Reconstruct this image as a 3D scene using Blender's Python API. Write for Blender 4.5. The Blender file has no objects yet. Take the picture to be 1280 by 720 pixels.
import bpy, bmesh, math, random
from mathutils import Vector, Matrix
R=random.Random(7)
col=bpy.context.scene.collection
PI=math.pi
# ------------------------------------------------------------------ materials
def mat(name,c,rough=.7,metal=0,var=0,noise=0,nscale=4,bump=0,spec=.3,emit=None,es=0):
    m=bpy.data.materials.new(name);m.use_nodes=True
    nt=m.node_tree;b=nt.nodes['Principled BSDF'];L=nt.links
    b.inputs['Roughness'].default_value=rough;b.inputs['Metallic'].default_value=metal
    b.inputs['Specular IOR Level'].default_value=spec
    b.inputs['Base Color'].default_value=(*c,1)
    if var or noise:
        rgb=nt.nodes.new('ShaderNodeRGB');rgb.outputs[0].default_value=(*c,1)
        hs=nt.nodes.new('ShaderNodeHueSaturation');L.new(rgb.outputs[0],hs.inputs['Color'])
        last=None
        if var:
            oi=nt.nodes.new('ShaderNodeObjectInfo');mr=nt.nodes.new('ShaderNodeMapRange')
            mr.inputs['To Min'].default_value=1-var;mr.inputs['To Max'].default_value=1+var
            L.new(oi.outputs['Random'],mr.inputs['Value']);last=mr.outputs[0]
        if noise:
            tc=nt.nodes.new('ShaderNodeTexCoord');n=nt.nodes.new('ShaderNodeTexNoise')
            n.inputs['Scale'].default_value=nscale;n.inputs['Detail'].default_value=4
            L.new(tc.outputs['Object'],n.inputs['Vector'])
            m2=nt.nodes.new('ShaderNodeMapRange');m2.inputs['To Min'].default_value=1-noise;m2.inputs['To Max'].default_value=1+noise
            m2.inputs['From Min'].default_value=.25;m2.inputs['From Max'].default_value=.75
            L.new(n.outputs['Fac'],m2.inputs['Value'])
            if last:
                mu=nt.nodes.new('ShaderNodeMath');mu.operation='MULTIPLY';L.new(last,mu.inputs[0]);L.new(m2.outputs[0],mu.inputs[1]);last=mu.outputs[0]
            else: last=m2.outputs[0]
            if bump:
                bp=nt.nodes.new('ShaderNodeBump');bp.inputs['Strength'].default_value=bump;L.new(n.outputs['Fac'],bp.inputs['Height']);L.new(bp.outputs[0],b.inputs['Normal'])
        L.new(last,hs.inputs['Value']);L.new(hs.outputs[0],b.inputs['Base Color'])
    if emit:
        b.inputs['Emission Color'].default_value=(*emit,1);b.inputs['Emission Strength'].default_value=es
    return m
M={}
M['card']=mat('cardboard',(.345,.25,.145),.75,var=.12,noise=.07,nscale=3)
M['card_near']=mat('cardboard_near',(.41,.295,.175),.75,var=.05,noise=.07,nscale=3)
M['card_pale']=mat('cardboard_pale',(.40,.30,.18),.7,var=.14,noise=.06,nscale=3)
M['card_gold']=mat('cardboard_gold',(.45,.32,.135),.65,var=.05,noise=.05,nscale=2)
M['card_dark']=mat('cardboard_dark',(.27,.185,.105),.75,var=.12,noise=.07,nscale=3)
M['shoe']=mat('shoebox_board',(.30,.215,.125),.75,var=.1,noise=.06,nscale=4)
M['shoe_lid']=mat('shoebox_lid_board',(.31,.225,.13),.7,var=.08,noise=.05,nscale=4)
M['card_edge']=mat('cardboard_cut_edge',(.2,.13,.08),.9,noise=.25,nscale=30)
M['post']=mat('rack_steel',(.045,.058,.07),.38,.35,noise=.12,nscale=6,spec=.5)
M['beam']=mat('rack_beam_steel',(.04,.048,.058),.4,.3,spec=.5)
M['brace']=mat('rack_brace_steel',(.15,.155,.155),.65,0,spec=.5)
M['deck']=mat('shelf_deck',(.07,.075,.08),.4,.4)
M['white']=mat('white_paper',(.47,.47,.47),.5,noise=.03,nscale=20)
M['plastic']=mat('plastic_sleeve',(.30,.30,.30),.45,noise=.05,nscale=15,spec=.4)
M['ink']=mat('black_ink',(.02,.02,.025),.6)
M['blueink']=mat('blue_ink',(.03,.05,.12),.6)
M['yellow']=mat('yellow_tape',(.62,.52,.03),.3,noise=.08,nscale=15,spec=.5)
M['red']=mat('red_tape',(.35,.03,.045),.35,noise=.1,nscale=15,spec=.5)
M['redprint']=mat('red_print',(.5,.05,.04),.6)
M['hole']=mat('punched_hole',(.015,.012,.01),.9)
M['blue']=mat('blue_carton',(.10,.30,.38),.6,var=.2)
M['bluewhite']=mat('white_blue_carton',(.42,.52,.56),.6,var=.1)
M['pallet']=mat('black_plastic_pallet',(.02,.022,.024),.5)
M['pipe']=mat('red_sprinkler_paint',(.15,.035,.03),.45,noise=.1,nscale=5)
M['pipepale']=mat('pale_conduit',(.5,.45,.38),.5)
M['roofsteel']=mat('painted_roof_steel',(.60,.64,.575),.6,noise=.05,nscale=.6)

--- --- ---

DIRECTION —
Reproduce the material in full, with no word added or dropped.

SOLVED EXERCISE —
Reconstruct this image as a 3D scene using Blender's Python API. Write for Blender 4.5. The Blender file has no objects yet. Take the picture to be 1280 by 720 pixels.
import bpy, bmesh, math, random
from mathutils import Vector, Matrix
R=random.Random(7)
col=bpy.context.scene.collection
PI=math.pi
# ------------------------------------------------------------------ materials
def mat(name,c,rough=.7,metal=0,var=0,noise=0,nscale=4,bump=0,spec=.3,emit=None,es=0):
    m=bpy.data.materials.new(name);m.use_nodes=True
    nt=m.node_tree;b=nt.nodes['Principled BSDF'];L=nt.links
    b.inputs['Roughness'].default_value=rough;b.inputs['Metallic'].default_value=metal
    b.inputs['Specular IOR Level'].default_value=spec
    b.inputs['Base Color'].default_value=(*c,1)
    if var or noise:
        rgb=nt.nodes.new('ShaderNodeRGB');rgb.outputs[0].default_value=(*c,1)
        hs=nt.nodes.new('ShaderNodeHueSaturation');L.new(rgb.outputs[0],hs.inputs['Color'])
        last=None
        if var:
            oi=nt.nodes.new('ShaderNodeObjectInfo');mr=nt.nodes.new('ShaderNodeMapRange')
            mr.inputs['To Min'].default_value=1-var;mr.inputs['To Max'].default_value=1+var
            L.new(oi.outputs['Random'],mr.inputs['Value']);last=mr.outputs[0]
        if noise:
            tc=nt.nodes.new('ShaderNodeTexCoord');n=nt.nodes.new('ShaderNodeTexNoise')
            n.inputs['Scale'].default_value=nscale;n.inputs['Detail'].default_value=4
            L.new(tc.outputs['Object'],n.inputs['Vector'])
            m2=nt.nodes.new('ShaderNodeMapRange');m2.inputs['To Min'].default_value=1-noise;m2.inputs['To Max'].default_value=1+noise
            m2.inputs['From Min'].default_value=.25;m2.inputs['From Max'].default_value=.75
            L.new(n.outputs['Fac'],m2.inputs['Value'])
            if last:
                mu=nt.nodes.new('ShaderNodeMath');mu.operation='MULTIPLY';L.new(last,mu.inputs[0]);L.new(m2.outputs[0],mu.inputs[1]);last=mu.outputs[0]
            else: last=m2.outputs[0]
            if bump:
                bp=nt.nodes.new('ShaderNodeBump');bp.inputs['Strength'].default_value=bump;L.new(n.outputs['Fac'],bp.inputs['Height']);L.new(bp.outputs[0],b.inputs['Normal'])
        L.new(last,hs.inputs['Value']);L.new(hs.outputs[0],b.inputs['Base Color'])
    if emit:
        b.inputs['Emission Color'].default_value=(*emit,1);b.inputs['Emission Strength'].default_value=es
    return m
M={}
M['card']=mat('cardboard',(.345,.25,.145),.75,var=.12,noise=.07,nscale=3)
M['card_near']=mat('cardboard_near',(.41,.295,.175),.75,var=.05,noise=.07,nscale=3)
M['card_pale']=mat('cardboard_pale',(.40,.30,.18),.7,var=.14,noise=.06,nscale=3)
M['card_gold']=mat('cardboard_gold',(.45,.32,.135),.65,var=.05,noise=.05,nscale=2)
M['card_dark']=mat('cardboard_dark',(.27,.185,.105),.75,var=.12,noise=.07,nscale=3)
M['shoe']=mat('shoebox_board',(.30,.215,.125),.75,var=.1,noise=.06,nscale=4)
M['shoe_lid']=mat('shoebox_lid_board',(.31,.225,.13),.7,var=.08,noise=.05,nscale=4)
M['card_edge']=mat('cardboard_cut_edge',(.2,.13,.08),.9,noise=.25,nscale=30)
M['post']=mat('rack_steel',(.045,.058,.07),.38,.35,noise=.12,nscale=6,spec=.5)
M['beam']=mat('rack_beam_steel',(.04,.048,.058),.4,.3,spec=.5)
M['brace']=mat('rack_brace_steel',(.15,.155,.155),.65,0,spec=.5)
M['deck']=mat('shelf_deck',(.07,.075,.08),.4,.4)
M['white']=mat('white_paper',(.47,.47,.47),.5,noise=.03,nscale=20)
M['plastic']=mat('plastic_sleeve',(.30,.30,.30),.45,noise=.05,nscale=15,spec=.4)
M['ink']=mat('black_ink',(.02,.02,.025),.6)
M['blueink']=mat('blue_ink',(.03,.05,.12),.6)
M['yellow']=mat('yellow_tape',(.62,.52,.03),.3,noise=.08,nscale=15,spec=.5)
M['red']=mat('red_tape',(.35,.03,.045),.35,noise=.1,nscale=15,spec=.5)
M['redprint']=mat('red_print',(.5,.05,.04),.6)
M['hole']=mat('punched_hole',(.015,.012,.01),.9)
M['blue']=mat('blue_carton',(.10,.30,.38),.6,var=.2)
M['bluewhite']=mat('white_blue_carton',(.42,.52,.56),.6,var=.1)
M['pallet']=mat('black_plastic_pallet',(.02,.022,.024),.5)
M['pipe']=mat('red_sprinkler_paint',(.15,.035,.03),.45,noise=.1,nscale=5)
M['pipepale']=mat('pale_conduit',(.5,.45,.38),.5)
M['roofsteel']=mat('painted_roof_steel',(.60,.64,.575),.6,noise=.05,nscale=.6)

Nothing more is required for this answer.